▶ [EXERCISE REQUIREMENTS] Copy out all of the material exactly.

▶ [DATASET SECTION]
====================
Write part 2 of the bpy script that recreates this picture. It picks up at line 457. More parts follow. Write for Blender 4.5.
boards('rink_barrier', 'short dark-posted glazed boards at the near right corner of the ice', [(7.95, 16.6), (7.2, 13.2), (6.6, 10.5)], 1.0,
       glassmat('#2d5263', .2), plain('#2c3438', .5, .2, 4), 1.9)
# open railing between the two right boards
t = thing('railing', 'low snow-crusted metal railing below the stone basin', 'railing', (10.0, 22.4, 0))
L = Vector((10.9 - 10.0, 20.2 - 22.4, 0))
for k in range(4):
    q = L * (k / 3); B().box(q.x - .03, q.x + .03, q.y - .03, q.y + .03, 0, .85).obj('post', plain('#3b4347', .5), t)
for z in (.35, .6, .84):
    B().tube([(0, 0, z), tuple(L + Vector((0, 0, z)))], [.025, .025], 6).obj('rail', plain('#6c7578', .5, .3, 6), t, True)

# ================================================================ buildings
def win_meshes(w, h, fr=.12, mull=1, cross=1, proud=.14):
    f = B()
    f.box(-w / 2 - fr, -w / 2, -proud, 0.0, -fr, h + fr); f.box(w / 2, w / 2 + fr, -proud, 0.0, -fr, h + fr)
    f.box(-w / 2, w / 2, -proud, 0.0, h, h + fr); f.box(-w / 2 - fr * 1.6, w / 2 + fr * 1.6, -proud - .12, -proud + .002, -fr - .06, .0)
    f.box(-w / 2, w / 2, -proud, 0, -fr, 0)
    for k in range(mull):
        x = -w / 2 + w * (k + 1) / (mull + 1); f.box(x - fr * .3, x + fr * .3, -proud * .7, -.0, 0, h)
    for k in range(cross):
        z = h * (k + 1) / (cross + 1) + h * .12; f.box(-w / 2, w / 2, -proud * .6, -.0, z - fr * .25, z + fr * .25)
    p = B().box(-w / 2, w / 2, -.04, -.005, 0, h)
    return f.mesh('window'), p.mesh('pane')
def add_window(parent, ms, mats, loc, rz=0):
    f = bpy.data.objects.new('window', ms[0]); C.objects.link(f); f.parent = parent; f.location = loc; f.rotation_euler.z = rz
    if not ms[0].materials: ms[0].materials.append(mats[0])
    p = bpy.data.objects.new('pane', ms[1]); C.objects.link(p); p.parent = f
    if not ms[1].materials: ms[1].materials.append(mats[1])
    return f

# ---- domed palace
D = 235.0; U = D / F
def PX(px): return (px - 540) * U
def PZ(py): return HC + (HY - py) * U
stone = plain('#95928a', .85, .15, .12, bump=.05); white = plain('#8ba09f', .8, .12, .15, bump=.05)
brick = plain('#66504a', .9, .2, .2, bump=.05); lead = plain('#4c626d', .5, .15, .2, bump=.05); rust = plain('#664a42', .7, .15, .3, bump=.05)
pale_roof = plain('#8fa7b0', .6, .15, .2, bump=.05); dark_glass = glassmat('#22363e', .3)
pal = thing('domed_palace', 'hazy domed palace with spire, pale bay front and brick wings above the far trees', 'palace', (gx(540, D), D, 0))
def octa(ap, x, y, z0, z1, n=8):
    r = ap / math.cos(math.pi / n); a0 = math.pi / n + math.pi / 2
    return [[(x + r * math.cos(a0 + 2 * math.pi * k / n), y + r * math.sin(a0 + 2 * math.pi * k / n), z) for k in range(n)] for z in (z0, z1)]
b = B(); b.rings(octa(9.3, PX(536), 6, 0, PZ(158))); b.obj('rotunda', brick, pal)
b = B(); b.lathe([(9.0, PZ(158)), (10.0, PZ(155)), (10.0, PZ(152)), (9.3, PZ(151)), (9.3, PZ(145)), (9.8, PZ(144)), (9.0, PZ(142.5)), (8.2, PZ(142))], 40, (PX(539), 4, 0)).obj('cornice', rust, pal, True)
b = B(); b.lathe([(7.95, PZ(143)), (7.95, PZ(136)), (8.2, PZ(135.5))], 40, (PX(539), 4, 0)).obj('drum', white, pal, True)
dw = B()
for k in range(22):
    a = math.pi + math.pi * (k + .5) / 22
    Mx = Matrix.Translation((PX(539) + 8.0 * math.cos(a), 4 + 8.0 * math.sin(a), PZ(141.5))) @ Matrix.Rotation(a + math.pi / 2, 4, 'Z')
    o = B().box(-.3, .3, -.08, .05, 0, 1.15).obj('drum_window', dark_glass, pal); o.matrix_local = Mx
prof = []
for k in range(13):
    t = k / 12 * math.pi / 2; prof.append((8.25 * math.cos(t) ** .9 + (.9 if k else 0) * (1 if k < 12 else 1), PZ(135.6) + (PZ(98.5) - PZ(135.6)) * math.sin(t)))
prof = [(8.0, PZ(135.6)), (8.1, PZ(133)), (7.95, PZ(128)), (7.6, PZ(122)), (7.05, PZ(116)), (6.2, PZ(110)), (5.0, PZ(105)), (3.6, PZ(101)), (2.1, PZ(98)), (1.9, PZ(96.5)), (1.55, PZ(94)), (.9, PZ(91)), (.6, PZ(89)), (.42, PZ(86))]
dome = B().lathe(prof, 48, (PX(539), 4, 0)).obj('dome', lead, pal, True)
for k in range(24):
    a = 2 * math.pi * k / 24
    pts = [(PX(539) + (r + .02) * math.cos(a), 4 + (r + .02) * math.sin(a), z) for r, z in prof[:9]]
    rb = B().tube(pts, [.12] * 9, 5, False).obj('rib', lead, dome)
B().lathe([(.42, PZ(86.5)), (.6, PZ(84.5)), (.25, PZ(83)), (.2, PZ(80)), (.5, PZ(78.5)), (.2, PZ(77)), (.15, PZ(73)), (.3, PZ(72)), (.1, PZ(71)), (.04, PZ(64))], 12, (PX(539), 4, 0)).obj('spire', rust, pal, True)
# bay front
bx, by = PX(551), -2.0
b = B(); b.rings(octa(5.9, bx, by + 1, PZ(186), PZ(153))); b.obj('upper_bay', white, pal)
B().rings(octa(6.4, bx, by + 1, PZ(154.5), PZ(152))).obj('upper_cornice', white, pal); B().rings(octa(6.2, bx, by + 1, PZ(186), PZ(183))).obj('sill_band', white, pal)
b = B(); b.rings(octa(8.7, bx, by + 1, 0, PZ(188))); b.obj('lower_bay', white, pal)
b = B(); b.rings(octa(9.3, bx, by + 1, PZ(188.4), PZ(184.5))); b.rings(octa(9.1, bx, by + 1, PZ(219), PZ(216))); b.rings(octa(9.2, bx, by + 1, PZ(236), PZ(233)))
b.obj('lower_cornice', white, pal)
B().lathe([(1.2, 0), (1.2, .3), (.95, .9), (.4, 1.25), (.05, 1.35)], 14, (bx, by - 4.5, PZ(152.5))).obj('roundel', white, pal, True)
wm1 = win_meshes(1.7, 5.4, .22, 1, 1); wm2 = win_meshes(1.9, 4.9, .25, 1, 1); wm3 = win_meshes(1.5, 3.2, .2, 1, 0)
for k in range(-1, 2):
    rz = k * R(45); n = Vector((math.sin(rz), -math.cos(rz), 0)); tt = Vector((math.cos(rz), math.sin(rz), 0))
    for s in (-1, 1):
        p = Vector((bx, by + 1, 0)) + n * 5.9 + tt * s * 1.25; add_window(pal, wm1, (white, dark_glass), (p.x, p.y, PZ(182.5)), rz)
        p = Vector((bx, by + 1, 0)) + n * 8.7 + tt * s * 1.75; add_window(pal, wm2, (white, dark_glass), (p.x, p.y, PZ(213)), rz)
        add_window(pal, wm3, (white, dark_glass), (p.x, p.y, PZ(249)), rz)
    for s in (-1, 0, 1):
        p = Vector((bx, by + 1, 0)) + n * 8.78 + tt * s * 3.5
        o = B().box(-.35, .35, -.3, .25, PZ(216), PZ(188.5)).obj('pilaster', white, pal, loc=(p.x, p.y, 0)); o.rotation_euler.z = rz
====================
▶ [THE RESULT]
Write part 2 of the bpy script that recreates this picture. It picks up at line 457. More parts follow. Write for Blender 4.5.
boards('rink_barrier', 'short dark-posted glazed boards at the near right corner of the ice', [(7.95, 16.6), (7.2, 13.2), (6.6, 10.5)], 1.0,
       glassmat('#2d5263', .2), plain('#2c3438', .5, .2, 4), 1.9)
# open railing between the two right boards
t = thing('railing', 'low snow-crusted metal railing below the stone basin', 'railing', (10.0, 22.4, 0))
L = Vector((10.9 - 10.0, 20.2 - 22.4, 0))
for k in range(4):
    q = L * (k / 3); B().box(q.x - .03, q.x + .03, q.y - .03, q.y + .03, 0, .85).obj('post', plain('#3b4347', .5), t)
for z in (.35, .6, .84):
    B().tube([(0, 0, z), tuple(L + Vector((0, 0, z)))], [.025, .025], 6).obj('rail', plain('#6c7578', .5, .3, 6), t, True)

# ================================================================ buildings
def win_meshes(w, h, fr=.12, mull=1, cross=1, proud=.14):
    f = B()
    f.box(-w / 2 - fr, -w / 2, -proud, 0.0, -fr, h + fr); f.box(w / 2, w / 2 + fr, -proud, 0.0, -fr, h + fr)
    f.box(-w / 2, w / 2, -proud, 0.0, h, h + fr); f.box(-w / 2 - fr * 1.6, w / 2 + fr * 1.6, -proud - .12, -proud + .002, -fr - .06, .0)
    f.box(-w / 2, w / 2, -proud, 0, -fr, 0)
    for k in range(mull):
        x = -w / 2 + w * (k + 1) / (mull + 1); f.box(x - fr * .3, x + fr * .3, -proud * .7, -.0, 0, h)
    for k in range(cross):
        z = h * (k + 1) / (cross + 1) + h * .12; f.box(-w / 2, w / 2, -proud * .6, -.0, z - fr * .25, z + fr * .25)
    p = B().box(-w / 2, w / 2, -.04, -.005, 0, h)
    return f.mesh('window'), p.mesh('pane')
def add_window(parent, ms, mats, loc, rz=0):
    f = bpy.data.objects.new('window', ms[0]); C.objects.link(f); f.parent = parent; f.location = loc; f.rotation_euler.z = rz
    if not ms[0].materials: ms[0].materials.append(mats[0])
    p = bpy.data.objects.new('pane', ms[1]); C.objects.link(p); p.parent = f
    if not ms[1].materials: ms[1].materials.append(mats[1])
    return f

# ---- domed palace
D = 235.0; U = D / F
def PX(px): return (px - 540) * U
def PZ(py): return HC + (HY - py) * U
stone = plain('#95928a', .85, .15, .12, bump=.05); white = plain('#8ba09f', .8, .12, .15, bump=.05)
brick = plain('#66504a', .9, .2, .2, bump=.05); lead = plain('#4c626d', .5, .15, .2, bump=.05); rust = plain('#664a42', .7, .15, .3, bump=.05)
pale_roof = plain('#8fa7b0', .6, .15, .2, bump=.05); dark_glass = glassmat('#22363e', .3)
pal = thing('domed_palace', 'hazy domed palace with spire, pale bay front and brick wings above the far trees', 'palace', (gx(540, D), D, 0))
def octa(ap, x, y, z0, z1, n=8):
    r = ap / math.cos(math.pi / n); a0 = math.pi / n + math.pi / 2
    return [[(x + r * math.cos(a0 + 2 * math.pi * k / n), y + r * math.sin(a0 + 2 * math.pi * k / n), z) for k in range(n)] for z in (z0, z1)]
b = B(); b.rings(octa(9.3, PX(536), 6, 0, PZ(158))); b.obj('rotunda', brick, pal)
b = B(); b.lathe([(9.0, PZ(158)), (10.0, PZ(155)), (10.0, PZ(152)), (9.3, PZ(151)), (9.3, PZ(145)), (9.8, PZ(144)), (9.0, PZ(142.5)), (8.2, PZ(142))], 40, (PX(539), 4, 0)).obj('cornice', rust, pal, True)
b = B(); b.lathe([(7.95, PZ(143)), (7.95, PZ(136)), (8.2, PZ(135.5))], 40, (PX(539), 4, 0)).obj('drum', white, pal, True)
dw = B()
for k in range(22):
    a = math.pi + math.pi * (k + .5) / 22
    Mx = Matrix.Translation((PX(539) + 8.0 * math.cos(a), 4 + 8.0 * math.sin(a), PZ(141.5))) @ Matrix.Rotation(a + math.pi / 2, 4, 'Z')
    o = B().box(-.3, .3, -.08, .05, 0, 1.15).obj('drum_window', dark_glass, pal); o.matrix_local = Mx
prof = []
for k in range(13):
    t = k / 12 * math.pi / 2; prof.append((8.25 * math.cos(t) ** .9 + (.9 if k else 0) * (1 if k < 12 else 1), PZ(135.6) + (PZ(98.5) - PZ(135.6)) * math.sin(t)))
prof = [(8.0, PZ(135.6)), (8.1, PZ(133)), (7.95, PZ(128)), (7.6, PZ(122)), (7.05, PZ(116)), (6.2, PZ(110)), (5.0, PZ(105)), (3.6, PZ(101)), (2.1, PZ(98)), (1.9, PZ(96.5)), (1.55, PZ(94)), (.9, PZ(91)), (.6, PZ(89)), (.42, PZ(86))]
dome = B().lathe(prof, 48, (PX(539), 4, 0)).obj('dome', lead, pal, True)
for k in range(24):
    a = 2 * math.pi * k / 24
    pts = [(PX(539) + (r + .02) * math.cos(a), 4 + (r + .02) * math.sin(a), z) for r, z in prof[:9]]
    rb = B().tube(pts, [.12] * 9, 5, False).obj('rib', lead, dome)
B().lathe([(.42, PZ(86.5)), (.6, PZ(84.5)), (.25, PZ(83)), (.2, PZ(80)), (.5, PZ(78.5)), (.2, PZ(77)), (.15, PZ(73)), (.3, PZ(72)), (.1, PZ(71)), (.04, PZ(64))], 12, (PX(539), 4, 0)).obj('spire', rust, pal, True)
# bay front
bx, by = PX(551), -2.0
b = B(); b.rings(octa(5.9, bx, by + 1, PZ(186), PZ(153))); b.obj('upper_bay', white, pal)
B().rings(octa(6.4, bx, by + 1, PZ(154.5), PZ(152))).obj('upper_cornice', white, pal); B().rings(octa(6.2, bx, by + 1, PZ(186), PZ(183))).obj('sill_band', white, pal)
b = B(); b.rings(octa(8.7, bx, by + 1, 0, PZ(188))); b.obj('lower_bay', white, pal)
b = B(); b.rings(octa(9.3, bx, by + 1, PZ(188.4), PZ(184.5))); b.rings(octa(9.1, bx, by + 1, PZ(219), PZ(216))); b.rings(octa(9.2, bx, by + 1, PZ(236), PZ(233)))
b.obj('lower_cornice', white, pal)
B().lathe([(1.2, 0), (1.2, .3), (.95, .9), (.4, 1.25), (.05, 1.35)], 14, (bx, by - 4.5, PZ(152.5))).obj('roundel', white, pal, True)
wm1 = win_meshes(1.7, 5.4, .22, 1, 1); wm2 = win_meshes(1.9, 4.9, .25, 1, 1); wm3 = win_meshes(1.5, 3.2, .2, 1, 0)
for k in range(-1, 2):
    rz = k * R(45); n = Vector((math.sin(rz), -math.cos(rz), 0)); tt = Vector((math.cos(rz), math.sin(rz), 0))
    for s in (-1, 1):
        p = Vector((bx, by + 1, 0)) + n * 5.9 + tt * s * 1.25; add_window(pal, wm1, (white, dark_glass), (p.x, p.y, PZ(182.5)), rz)
        p = Vector((bx, by + 1, 0)) + n * 8.7 + tt * s * 1.75; add_window(pal, wm2, (white, dark_glass), (p.x, p.y, PZ(213)), rz)
        add_window(pal, wm3, (white, dark_glass), (p.x, p.y, PZ(249)), rz)
    for s in (-1, 0, 1):
        p = Vector((bx, by + 1, 0)) + n * 8.78 + tt * s * 3.5
        o = B().box(-.35, .35, -.3, .25, PZ(216), PZ(188.5)).obj('pilaster', white, pal, loc=(p.x, p.y, 0)); o.rotation_euler.z = rz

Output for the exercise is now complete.